Hae-mi returns from her trip and calls Jong-su for a lift home from the airport. He’s surprised to find that she has a new lover in toe. Ben (played by Korean-American actor Steven Yuen) is confident, rich and handsome. He drives a Porsche and says things like, “Nowadays there is no distinction between work and play.” Jong-su, meanwhile, has had to move back to the run-down family farm because his father has been sent to prison for assaulting a government inspector. The farm is so close to the North Korean border that you can hear the propaganda broadcast from the front porch.
An unlikely group, held together by Hae-mi, the threesome spend time in Ben’s luxury high-rise apartment and smoke weed outside of Jong-su’s farmhouse. Prone to falling asleep at the drop of the hat, Hae-mi leaves time for the two men form an uneasy bond. Lee’s widescreen compositions are airy, allowing plenty of space for mystery to creep in at the edges. He films Hae-mi dancing at sunset, she’s high and topless and she achieves something like rapture before falling asleep. Ben tells Jong-su how he likes to burn down rural greenhouses. He plots a burning every two months, and he’s scouting right now.
As things are settling into an uneasy rhythm of farce and desire, an unexpected happening blows a hole out of the side of the love triangle. Off-balance and off-kilter, Lee plunges us into an elegant, sparse thriller. Ben becomes a villain who would slide comfortably into a Patricia Highsmith novel or an Alfred Hitchcock film, or does he? Jong-su has suspicions and we are left adrift with him, condemned to reconsider every stray comment, half smirk and character detail that has come before. Does Heu-mi actually have a cat? If she does, does it know its name? Why does Ben have so much makeup and women’s jewelry in his bathroom cabinet? Is she even who she claims to be?

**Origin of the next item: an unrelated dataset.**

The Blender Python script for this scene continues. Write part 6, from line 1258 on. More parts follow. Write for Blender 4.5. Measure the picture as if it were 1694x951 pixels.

Burning is the kind of film likely to become an obsession for those receptive to its particular brand of slow burn, elliptical puzzle. Lee charts a path through Korean society, keenly delving into class concerns as two men battle for the affections of an enigmatic woman and in doing so, also leading us to questions of masculinity and misogyny. There’s a denouement which may seem too leaden with literary symbolism for some, but there’s meat to the mystery — even if there’s nothing to solve, ultimately.